One Day Sculpture  




Curatorial Statement


ONE DAY SCULPTURE is not an exhibition. You might come across it unawares, as a fleeting shift in the status quo or as a spectacular occurrence or you might just hear about it as a rumour. Each of the ONE DAY SCULPTURES will occur in its own time and its own place.


Conceived in a context in which both the format and purpose of large-scale international exhibitions or biennials are being redrafted and rethought, this project offers up a different curatorial model: one which responds to emergent forms of artistic practice in the public realm, provoking new engagements, collaborations and discussions. ONE DAY SCULPTURE sets out to challenge conventional curatorial formats which customarily contextualize temporary works within the framework of a six-week exhibition bound to a particular location, by offering the opportunity for artists and curators to work on projects which will occur autonomously, but within an overarching framework over a longer period of time.
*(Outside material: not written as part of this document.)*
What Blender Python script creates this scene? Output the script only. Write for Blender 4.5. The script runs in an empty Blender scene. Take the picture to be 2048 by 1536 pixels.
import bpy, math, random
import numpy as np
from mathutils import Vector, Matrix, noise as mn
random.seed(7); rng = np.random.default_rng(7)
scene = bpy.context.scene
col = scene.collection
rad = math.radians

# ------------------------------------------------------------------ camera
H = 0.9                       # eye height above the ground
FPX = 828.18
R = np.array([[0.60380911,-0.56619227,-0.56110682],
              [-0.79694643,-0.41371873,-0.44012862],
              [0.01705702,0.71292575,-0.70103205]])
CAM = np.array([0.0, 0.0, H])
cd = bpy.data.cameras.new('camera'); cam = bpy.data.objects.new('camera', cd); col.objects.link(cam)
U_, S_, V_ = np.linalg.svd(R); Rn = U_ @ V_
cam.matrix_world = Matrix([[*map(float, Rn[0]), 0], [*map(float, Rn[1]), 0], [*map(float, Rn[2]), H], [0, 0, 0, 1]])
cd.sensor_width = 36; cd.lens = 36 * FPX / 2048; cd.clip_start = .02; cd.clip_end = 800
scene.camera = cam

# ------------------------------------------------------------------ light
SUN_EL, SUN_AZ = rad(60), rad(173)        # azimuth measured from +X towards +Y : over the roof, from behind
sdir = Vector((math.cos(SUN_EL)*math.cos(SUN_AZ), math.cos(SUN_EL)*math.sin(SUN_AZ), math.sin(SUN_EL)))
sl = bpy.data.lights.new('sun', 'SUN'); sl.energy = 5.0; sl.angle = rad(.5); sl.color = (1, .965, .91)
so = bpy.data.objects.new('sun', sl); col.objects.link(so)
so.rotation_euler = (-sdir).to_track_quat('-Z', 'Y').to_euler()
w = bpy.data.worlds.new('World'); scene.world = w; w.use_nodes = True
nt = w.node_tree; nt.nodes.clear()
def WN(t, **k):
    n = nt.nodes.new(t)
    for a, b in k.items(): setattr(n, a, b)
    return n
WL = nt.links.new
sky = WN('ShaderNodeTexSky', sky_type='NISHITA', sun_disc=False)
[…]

Responding to the specifics of location within their own 24-hour period, each of the ONE DAY SCULPTURE artists has the capacity to engage very different publics and to operate through a diversity of media and sites. Our selection of artists (proposed by each of the collaborating institutions) reflects our interest in challenging conventional associations of public sculpture (permanently sited, monumental and commemorative) to propose new definitions (critical, spatial, performative, interventionist).
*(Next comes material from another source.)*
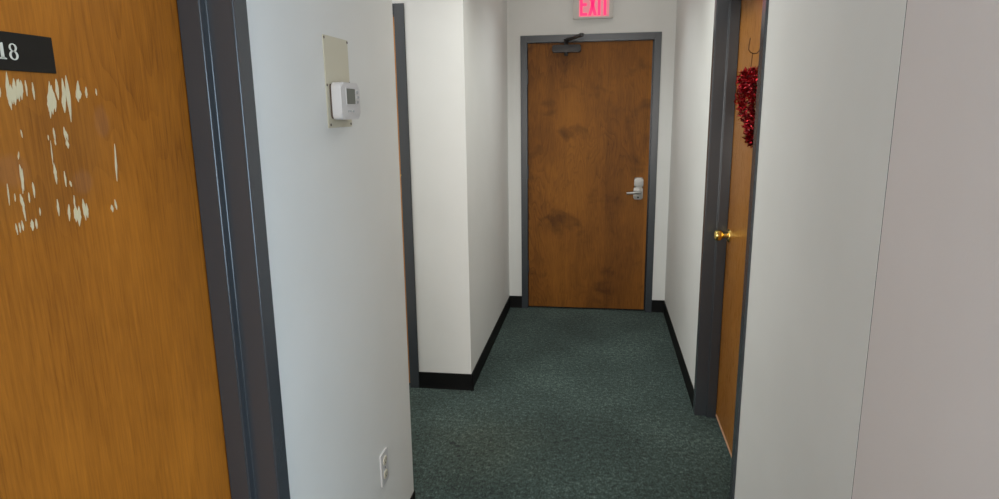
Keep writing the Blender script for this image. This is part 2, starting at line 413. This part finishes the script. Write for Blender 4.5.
# closer
bm = nb(); prism(bm, rrect(-.357, -.150, 1.956, 2.008, .012), .0118, -.046, ON_BACK, .006)
clo = obj('door_closer', bm, M['closer'], d2, True)
bm = nb(); lathe(bm, [(0, 1.932), (.012, 1.932), (.016, 1.938), (.016, 2.036), (.010, 2.044), (0, 2.044)], lambda p, q, d: (-.257+p, YB-.018+q, d), 16)
obj('pivot', bm, M['closer'], clo, True)
bm = nb()
def bar(bm, a, b, w, h):
    a, b = Vector(a), Vector(b); d = (b-a).normalized(); s = d.cross(Vector((0, 0, 1))).normalized()*w/2; u = Vector((0, 0, h/2))
    A = [bm.verts.new(a+s*i+u*j) for i, j in ((1, 1), (-1, 1), (-1, -1), (1, -1))]; B = [bm.verts.new(b+s*i+u*j) for i, j in ((1, 1), (-1, 1), (-1, -1), (1, -1))]
    bm.faces.new(A); bm.faces.new(B[::-1])
    for i in range(4): bm.faces.new((A[i], B[i], B[(i+1) % 4], A[(i+1) % 4]))
    bmesh.ops.recalc_face_normals(bm, faces=bm.faces[:])
bar(bm, (-.262, YB-.018, 2.040), (-.139, YB-.33, 2.040), .030, .013)
obj('arm', bm, M['closer'], clo)
bm = nb(); bar(bm, (-.134, YB-.34, 2.046), (-.236, YB-.012, 2.046), .024, .010)
fa = obj('forearm', bm, M['closer'], clo)
bm = nb(); lathe(bm, [(0, 2.033), (.013, 2.033), (.013, 2.053), (0, 2.053)], lambda p, q, d: (-.137+p, YB-.333+q, d), 14)
obj('elbow', bm, M['closer'], clo, True)
bm = nb(); box(bm, -.262, -.206, YB-.022, YB-.007, 2.040, 2.060, .003); obj('shoe', bm, M['closer'], clo)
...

Each curator has invited an artist to respond to the following parameters:


- Each project should occur within its own 24-hour period, though the duration, medium and location of each work is open to interpretation. Artists might also like to consider whether they wish to specifically address the durational aspect of this commission through the work, or whether ‘the day’ is simply the moment at which the work is presented to or encounters its public;


- Each project should be newly commissioned in response to the specific context of the host city. Artists should be encouraged to consider the context or place of the commission, through a research visit or residency, in its broadest sense – as a constellation of social, political or economic conditions, as mapped location or remote site, or as a figment of the social imagination;


- Each artist should be encouraged to consider the nature of public sculpture, particularly its placement in and scripting of public space and the potential for artworks to engage with new publics through the transient spaces of the everyday. All artists should be encouraged to site, perform or initiate their projects in public space, outside institutional or conventional art or museum spaces;


Conceived as the first project of its kind to be staged in New Zealand, what also marks ONE DAY SCULPTURE apart is the combination of these temporal, spatial and sculptural parameters with the one-year duration of the series. By June 2009, 21 very different artistic responses to the commissioning brief will have emerged, forming a unique portrait of contemporary sculptural practice and establishing 21 very different artistic responses to the commissioning brief will have emerged, forming a unique portrait of contemporary sculputural practice and establishing an internationally significant legacy.